==== ENTRIES

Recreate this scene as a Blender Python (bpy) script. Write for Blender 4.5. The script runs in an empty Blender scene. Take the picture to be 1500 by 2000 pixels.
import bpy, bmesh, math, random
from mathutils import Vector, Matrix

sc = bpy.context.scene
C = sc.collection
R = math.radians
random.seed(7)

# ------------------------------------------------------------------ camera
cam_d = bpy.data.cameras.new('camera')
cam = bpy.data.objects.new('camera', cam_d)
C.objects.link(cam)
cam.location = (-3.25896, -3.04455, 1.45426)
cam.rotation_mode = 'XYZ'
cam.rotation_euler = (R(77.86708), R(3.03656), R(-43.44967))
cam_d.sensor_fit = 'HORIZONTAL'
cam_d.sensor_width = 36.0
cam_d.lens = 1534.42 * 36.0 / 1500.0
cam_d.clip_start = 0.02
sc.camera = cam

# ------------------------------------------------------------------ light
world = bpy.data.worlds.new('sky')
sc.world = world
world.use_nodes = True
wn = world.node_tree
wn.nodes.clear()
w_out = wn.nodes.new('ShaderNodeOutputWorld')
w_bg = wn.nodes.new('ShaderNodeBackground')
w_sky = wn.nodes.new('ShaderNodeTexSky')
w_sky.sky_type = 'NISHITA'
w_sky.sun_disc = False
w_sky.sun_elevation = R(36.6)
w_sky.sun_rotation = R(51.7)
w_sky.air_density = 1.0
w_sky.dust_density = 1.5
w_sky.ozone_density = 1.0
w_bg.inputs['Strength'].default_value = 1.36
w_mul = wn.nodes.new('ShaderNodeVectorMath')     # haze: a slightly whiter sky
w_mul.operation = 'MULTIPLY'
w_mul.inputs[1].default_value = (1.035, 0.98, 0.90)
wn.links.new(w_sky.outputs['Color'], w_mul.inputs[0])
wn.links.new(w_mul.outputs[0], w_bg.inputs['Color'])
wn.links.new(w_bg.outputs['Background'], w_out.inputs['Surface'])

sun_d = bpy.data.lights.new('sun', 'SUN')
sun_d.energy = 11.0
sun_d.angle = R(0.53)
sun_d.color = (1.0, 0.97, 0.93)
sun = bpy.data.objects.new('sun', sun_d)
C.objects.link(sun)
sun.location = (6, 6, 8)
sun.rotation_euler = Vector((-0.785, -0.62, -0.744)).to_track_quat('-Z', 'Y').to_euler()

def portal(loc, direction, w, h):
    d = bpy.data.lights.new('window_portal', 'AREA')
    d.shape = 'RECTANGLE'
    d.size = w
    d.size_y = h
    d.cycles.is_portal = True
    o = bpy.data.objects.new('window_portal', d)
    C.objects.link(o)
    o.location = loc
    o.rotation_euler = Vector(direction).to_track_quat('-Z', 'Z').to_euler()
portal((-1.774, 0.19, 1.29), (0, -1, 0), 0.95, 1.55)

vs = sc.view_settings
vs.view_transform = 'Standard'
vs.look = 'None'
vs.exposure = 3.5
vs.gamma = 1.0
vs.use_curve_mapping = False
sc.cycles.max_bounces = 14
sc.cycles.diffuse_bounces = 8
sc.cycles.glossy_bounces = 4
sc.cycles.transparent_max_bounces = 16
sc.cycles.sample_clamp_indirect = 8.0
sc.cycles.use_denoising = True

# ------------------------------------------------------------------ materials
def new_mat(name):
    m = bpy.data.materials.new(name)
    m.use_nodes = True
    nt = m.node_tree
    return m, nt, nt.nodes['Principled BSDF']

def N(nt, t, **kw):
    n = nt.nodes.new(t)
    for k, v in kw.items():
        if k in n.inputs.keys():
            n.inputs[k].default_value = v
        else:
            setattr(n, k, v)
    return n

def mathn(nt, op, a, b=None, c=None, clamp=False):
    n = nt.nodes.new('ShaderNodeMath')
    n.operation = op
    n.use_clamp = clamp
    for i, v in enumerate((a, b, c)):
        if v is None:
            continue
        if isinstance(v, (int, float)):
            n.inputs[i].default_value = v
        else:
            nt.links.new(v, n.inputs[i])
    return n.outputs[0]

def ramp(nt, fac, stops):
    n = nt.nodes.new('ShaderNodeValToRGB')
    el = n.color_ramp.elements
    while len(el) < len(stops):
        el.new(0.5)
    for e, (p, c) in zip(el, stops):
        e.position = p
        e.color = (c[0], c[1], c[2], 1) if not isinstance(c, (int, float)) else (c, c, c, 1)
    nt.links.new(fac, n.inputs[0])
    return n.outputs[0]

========
==== ENTRIES

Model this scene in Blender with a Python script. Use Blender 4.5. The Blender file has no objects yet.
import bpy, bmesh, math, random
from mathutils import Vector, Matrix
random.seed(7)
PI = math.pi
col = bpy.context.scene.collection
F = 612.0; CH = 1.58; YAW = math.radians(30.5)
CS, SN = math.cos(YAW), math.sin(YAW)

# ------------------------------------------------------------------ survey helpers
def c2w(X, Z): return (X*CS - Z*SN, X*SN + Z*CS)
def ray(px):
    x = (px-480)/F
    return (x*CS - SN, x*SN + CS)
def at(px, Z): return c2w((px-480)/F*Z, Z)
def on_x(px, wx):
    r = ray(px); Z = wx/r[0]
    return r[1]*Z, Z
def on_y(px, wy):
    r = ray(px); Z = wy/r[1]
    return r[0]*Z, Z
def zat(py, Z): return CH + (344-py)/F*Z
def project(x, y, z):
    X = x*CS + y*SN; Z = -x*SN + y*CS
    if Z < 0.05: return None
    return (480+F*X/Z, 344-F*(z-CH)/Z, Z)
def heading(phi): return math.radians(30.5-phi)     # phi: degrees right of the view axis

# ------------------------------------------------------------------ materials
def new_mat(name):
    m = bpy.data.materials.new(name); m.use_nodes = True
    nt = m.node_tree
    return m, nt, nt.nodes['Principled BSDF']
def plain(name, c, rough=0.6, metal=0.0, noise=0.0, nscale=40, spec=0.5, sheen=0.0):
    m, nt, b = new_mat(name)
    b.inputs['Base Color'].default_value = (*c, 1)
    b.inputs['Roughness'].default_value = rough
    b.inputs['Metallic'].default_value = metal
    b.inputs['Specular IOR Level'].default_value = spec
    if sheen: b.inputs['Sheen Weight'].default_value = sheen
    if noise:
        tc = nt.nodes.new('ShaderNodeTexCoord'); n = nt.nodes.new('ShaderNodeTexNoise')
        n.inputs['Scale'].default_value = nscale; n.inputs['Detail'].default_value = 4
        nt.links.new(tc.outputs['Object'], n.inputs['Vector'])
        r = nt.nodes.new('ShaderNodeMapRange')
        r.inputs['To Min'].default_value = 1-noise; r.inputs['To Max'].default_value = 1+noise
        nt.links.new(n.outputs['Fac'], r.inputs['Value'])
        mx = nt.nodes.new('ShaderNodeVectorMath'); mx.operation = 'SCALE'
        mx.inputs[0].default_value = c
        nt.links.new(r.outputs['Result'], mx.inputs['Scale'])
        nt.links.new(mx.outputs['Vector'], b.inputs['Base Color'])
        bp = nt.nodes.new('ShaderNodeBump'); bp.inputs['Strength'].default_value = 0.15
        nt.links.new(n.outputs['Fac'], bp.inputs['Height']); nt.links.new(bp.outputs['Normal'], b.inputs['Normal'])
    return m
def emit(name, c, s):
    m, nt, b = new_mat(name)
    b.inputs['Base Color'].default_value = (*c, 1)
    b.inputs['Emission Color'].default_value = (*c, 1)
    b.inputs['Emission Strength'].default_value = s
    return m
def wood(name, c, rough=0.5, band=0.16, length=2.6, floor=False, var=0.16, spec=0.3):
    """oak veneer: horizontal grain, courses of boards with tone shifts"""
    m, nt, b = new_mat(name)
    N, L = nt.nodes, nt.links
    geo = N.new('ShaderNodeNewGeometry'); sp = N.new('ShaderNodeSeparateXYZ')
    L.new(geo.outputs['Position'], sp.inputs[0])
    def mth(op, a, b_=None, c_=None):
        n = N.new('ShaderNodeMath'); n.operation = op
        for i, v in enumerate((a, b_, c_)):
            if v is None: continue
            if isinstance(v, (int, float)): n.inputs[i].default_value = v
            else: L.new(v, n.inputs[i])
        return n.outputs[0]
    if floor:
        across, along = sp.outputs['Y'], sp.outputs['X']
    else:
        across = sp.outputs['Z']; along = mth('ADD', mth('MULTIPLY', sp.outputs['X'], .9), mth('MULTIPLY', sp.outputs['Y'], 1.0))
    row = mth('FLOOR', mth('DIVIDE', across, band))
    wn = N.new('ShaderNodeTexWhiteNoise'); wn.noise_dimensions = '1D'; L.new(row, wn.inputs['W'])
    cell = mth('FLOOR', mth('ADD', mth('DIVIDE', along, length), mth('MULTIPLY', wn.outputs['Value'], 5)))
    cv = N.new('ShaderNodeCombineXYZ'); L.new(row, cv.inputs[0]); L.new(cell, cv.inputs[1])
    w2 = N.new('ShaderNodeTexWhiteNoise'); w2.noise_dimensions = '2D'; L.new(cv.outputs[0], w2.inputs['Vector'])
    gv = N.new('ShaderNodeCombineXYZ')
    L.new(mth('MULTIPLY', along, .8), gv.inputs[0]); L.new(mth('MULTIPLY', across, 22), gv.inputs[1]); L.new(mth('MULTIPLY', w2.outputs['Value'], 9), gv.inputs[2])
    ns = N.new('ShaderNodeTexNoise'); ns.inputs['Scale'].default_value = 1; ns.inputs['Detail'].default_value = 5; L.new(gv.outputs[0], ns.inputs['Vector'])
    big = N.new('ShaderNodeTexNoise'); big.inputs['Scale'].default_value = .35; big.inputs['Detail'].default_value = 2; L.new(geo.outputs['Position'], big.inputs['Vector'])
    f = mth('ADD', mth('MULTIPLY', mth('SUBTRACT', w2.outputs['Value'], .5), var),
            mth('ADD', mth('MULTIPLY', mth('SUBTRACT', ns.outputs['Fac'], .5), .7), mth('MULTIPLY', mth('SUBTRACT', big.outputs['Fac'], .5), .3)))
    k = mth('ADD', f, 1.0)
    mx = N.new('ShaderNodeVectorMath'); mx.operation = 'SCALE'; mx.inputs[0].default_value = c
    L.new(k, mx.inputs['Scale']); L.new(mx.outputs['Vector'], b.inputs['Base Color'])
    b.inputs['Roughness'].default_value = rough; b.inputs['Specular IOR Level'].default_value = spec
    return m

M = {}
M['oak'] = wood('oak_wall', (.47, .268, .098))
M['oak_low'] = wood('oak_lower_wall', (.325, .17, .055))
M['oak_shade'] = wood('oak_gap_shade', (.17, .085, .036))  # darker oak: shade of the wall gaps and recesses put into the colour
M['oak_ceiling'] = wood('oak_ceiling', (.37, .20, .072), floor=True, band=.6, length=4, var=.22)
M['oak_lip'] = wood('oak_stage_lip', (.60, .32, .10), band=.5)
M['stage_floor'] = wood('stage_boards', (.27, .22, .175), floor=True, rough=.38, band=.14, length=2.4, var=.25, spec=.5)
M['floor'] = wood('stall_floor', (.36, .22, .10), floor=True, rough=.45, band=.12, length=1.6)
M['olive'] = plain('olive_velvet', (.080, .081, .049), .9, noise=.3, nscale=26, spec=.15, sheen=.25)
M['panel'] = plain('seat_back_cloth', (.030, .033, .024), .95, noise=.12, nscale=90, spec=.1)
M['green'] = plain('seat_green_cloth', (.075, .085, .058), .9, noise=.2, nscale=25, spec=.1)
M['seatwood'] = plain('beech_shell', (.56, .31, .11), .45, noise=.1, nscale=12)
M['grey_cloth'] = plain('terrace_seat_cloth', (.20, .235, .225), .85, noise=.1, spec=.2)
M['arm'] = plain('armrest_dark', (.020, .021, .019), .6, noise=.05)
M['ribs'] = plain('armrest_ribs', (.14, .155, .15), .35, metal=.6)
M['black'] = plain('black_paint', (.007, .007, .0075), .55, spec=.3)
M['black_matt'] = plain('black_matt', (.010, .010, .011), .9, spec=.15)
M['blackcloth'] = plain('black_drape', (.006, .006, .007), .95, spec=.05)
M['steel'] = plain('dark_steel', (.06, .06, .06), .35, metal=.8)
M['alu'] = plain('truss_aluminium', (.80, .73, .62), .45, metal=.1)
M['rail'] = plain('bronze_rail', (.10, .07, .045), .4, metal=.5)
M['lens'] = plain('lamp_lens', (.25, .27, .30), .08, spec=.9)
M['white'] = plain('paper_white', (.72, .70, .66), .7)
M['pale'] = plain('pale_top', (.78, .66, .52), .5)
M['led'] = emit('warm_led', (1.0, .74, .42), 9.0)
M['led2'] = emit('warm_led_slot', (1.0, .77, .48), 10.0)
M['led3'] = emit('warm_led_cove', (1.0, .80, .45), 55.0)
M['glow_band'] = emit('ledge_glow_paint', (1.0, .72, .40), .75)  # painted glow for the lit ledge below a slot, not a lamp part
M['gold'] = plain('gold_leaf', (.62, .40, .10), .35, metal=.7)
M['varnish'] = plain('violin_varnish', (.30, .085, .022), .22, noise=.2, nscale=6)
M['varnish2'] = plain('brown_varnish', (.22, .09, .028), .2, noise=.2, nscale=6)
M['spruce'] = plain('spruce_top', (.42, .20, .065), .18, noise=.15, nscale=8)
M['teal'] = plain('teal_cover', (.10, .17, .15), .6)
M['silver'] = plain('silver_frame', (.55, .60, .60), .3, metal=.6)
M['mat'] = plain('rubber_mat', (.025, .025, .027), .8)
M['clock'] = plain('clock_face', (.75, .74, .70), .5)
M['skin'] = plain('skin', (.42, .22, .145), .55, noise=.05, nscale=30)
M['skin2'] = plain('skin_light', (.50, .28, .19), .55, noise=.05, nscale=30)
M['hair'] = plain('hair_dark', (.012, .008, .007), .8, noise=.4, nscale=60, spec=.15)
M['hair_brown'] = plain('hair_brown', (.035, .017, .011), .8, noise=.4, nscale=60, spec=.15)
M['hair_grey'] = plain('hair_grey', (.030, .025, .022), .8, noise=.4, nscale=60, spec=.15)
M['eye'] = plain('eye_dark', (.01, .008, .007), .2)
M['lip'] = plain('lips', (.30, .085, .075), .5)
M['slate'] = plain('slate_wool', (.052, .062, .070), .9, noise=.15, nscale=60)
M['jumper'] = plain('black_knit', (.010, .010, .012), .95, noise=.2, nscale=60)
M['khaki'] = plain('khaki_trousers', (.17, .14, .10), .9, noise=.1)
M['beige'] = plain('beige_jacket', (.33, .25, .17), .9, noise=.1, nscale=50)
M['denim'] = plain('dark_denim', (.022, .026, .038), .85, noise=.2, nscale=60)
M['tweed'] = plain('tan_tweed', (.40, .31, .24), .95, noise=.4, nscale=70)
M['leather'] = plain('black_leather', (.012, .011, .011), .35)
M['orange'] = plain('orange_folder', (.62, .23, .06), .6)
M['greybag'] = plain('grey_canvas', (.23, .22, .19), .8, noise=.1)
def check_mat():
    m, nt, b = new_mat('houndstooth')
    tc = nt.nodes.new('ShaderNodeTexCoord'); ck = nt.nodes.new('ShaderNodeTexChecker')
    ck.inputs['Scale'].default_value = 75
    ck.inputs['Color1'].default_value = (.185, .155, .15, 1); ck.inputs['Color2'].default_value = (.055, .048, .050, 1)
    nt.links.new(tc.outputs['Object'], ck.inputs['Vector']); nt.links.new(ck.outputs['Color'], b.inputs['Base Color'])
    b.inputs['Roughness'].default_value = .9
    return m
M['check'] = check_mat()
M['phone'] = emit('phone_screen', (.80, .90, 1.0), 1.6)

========

Only the lines running from the line with "M['oak'] = wood('oak_wall', (.47, .268, .098))" through the line with "M['oak_low'] = wood('oak_lower_wall', (.325, .17, .055))" should be repeated, exactly and with both ends kept.

M['oak'] = wood('oak_wall', (.47, .268, .098))
M['oak_low'] = wood('oak_lower_wall', (.325, .17, .055))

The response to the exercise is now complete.